Depuis 2022, la Pologne s’affirme comme un acteur central de la sécurité européenne et de l’adaptation de l’OTAN face à la menace russe. Son modèle traditionnel, fondé sur la dissuasion conventionnelle intégrée à l’Alliance, a été profondément bouleversé par la guerre en Ukraine. Le débat polonais est ainsi traversé par des questions liées à l’adaptation du pays à ce contexte et à une forme de réajustement de la doctrine polonaise de dissuasion.
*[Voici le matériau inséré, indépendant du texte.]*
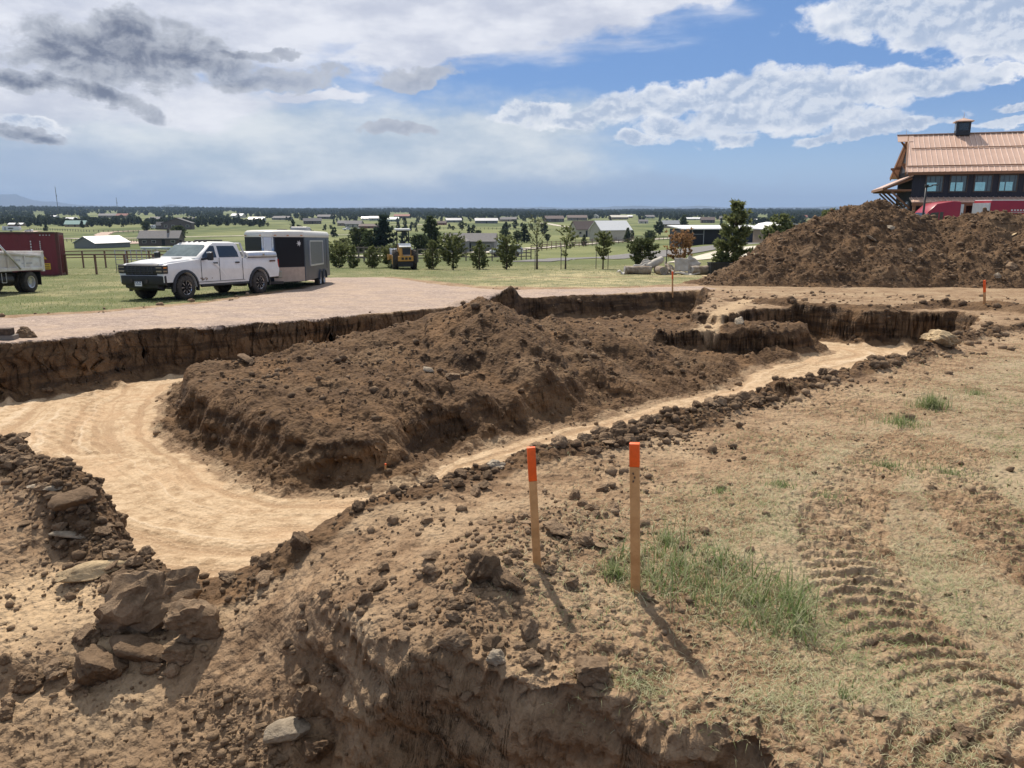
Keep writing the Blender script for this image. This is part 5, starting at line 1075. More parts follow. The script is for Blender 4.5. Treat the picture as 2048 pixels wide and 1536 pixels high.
def sheet(x, y, z, w, d, rot, label, fold=.12, mat='sheet', t=.05, name='liner_sheet'):
    n = 14; root = empty(name, (x, y, bz(x, y) + z), 0, label, 'sheet', 'rolls and sheets in the liner heap'); root.rotation_euler = rot
    g = [[(w * (i / n - .5), d * (j / n - .5), fold * math.sin(i * .7 + j * .35 + x) * math.sin(j * .5 + 1) + fold * .5 * ((i / n - .5) * 2) ** 2) for j in range(n + 1)] for i in range(n + 1)]
    vs = [p for r_ in g for p in r_]; vs2 = [(a, b, c - t) for a, b, c in vs]; N = n + 1; fs = []
    for i in range(n):
        for j in range(n): fs += [(i * N + j, (i + 1) * N + j, (i + 1) * N + j + 1, i * N + j + 1), (N * N + i * N + j, N * N + i * N + j + 1, N * N + (i + 1) * N + j + 1, N * N + (i + 1) * N + j)]
    for i in range(n):
        for a_, b_ in (((i * N), ((i + 1) * N)), ((i * N + n), ((i + 1) * N + n)), (i, i + 1), (n * N + i, n * N + i + 1)): fs.append((a_, b_, N * N + b_, N * N + a_))
    m = MB(); m.add(vs + vs2, fs, True); m.build("folded_sheet", M[mat], root); return root
Yr = 47.5; rx = lambda px: (px - 1024) / 1536 / .9995 * Yr
roll(rx(1273), Yr, 1.6, .27, .05, 'long weathered roll lying flat at the left front of the liner heap'); roll(rx(1318), Yr - .2, 1.1, .27, 1.75, 'weathered roll end on to the camera between the left roll and the folded sheets'); roll(rx(1398), Yr + .1, 1.4, .29, .42, 'weathered roll by itself left of the black bin')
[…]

D’une part, Varsovie, comme le reste de l’OTAN, se détache du modèle de dissuasion par punition qui prévalait jusqu’alors sur le flanc Est à travers le mécanisme de « tripwire » matérialisé par des forces alliées limitées, pour tendre (progressivement) vers un renforcement du déni d’accès. Ce glissement est incarné non seulement par le développement des capacités antimissiles et antiaériennes et le renforcement des défenses à la frontière mais aussi par l’option du recours à des armes prohibées par les conventions internationales comme les mines antipersonnel et les armes à sous-munitions. D’autre part, Varsovie revoit son approche des dossiers nucléaires, marquée par deux évolutions principales : la fin de la réserve discursive sur la volonté de rejoindre les accords de partage de l’OTAN et l’intérêt nouveau pour les options européennes en matière de dissuasion nucléaire. Loin de s’exclure mutuellement, ces deux approches sont complémentaires et poursuivies parallèlement afin de maximiser les garanties de sécurité pour le pays. En somme, le repositionnement polonais est non seulement significatif pour la stratégie de défense du pays et sa trajectoire au sein des structures européenne et euro-atlantique, il est aussi la manifestation d’un besoin pour l’Europe de s’adapter à la nouvelle réalité stratégique.